Ognuno di questi tipi ha poi diversi aspetti nazionali (in America il giallo va molto) e si può dunque osservare come nella produzione
d’insieme di ogni paese sia implicito un sentimento nazionalistico insinuato nel racconto. Nonostante nessuno di questi romanzi
abbia avuto particolare rilievo in Italia molti di questi hanno come argomento proprio l’Italia.
L’ultimo e più recente tipo di libro popolare è la vita romanzata che rappresenta un tentativo di soddisfare le esigenze culturali di
alcuni strati della popolazione più smaliziati culturalmente.
In generale, non solo in Italia, vi sono scrittori molto popolari di romanzi d’avventura e d’appendice che sono idolatrati e seguiti
ciecamente dalla massa di lettori che decreta le tirature ma che di letteratura non si intende – vuole comunque essere appassionato
e interessato. E gli editori conseguono dalla loro inesauribile attività lauti guadagni.
Per il popolo questi sono i veri scrittori verso i quali esso sente ammirazione e gratitudine.
In Italia non ci sono scrittori ma i lettori sono tantissimi
L’opera d’arte contiene anche degli elementi storicistici oltre al determinato mondo culturale e sentimentale, ed è il linguaggio,
inteso sia come espressione puramente verbale che come un insieme di immagini e di modi esprimersi che non rientrano nella
grammatica. Questi elementi appaiono più chiaramente nelle altre arti. La lingua giapponese appare subito diversa dalla lingua
italiana, non così il linguaggio della pittura, della musica ecc.
Il linguaggio “letterario” è strettamente legato alla vita delle moltitudini nazionali e si sviluppa lentamente e solo molecolarmente.

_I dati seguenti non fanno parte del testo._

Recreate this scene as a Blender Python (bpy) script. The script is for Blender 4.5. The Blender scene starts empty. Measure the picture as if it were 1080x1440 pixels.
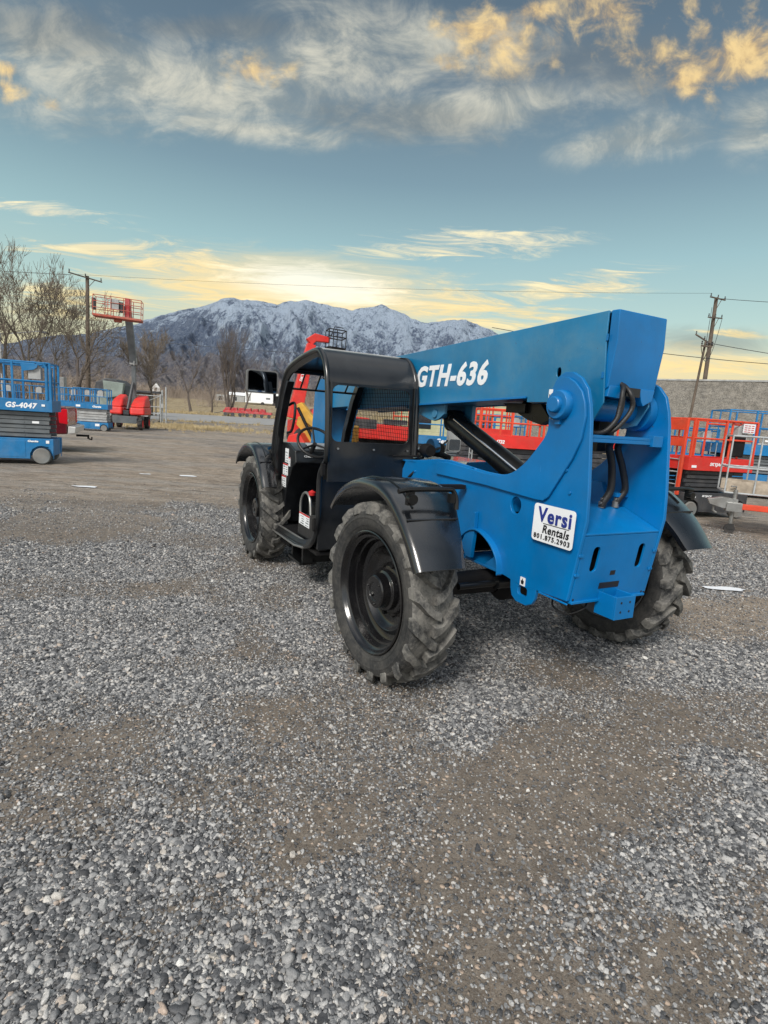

Ciò non avviene per il linguaggio delle altre arti per i quali si verificano due fenomeni: 1. in essi sono sempre vivi gli elementi
espressivi del passato e 2. in essi si forma rapidamente una nuova forma cosmopolita.
Il popolo partecipa scarsamente alla produzione di questi linguaggi che sono prodotti da un’èlite internazionale, mentre può
abbastanza rapidamente giungere alla loro comprensione.
Un’opera d’arte è tanto più artisticamente popolare quanto più il suo contenuto morale, culturale, sentimentale è aderente alla
moralità, cultura e ai sentimenti nazionali e non si intende come qualcosa di statico.
L’immediata presa di contatto tra lettore e scrittore avviene quando nel lettore l’unità di contenuto e forma ha la premessa di unità
del mondo poetico e sentimentale: altrimenti il lettore deve incominciare a tradurre la “lingua” del contenuto nella sua propria
lingua: la lettura diventa un esercizio scolastico.
Nella letteratura popolare si può in un certo senso parlare anche di superuomo nicciano, dei suoi influssi nella vita reale e nei
costumi (la piccola borghesia e i piccoli intellettuali sono molto influenzati da tali immagini romanzesche che sono un po’ come il
loro oppio).
Potremmo anche parlare di superuomo d’appendice.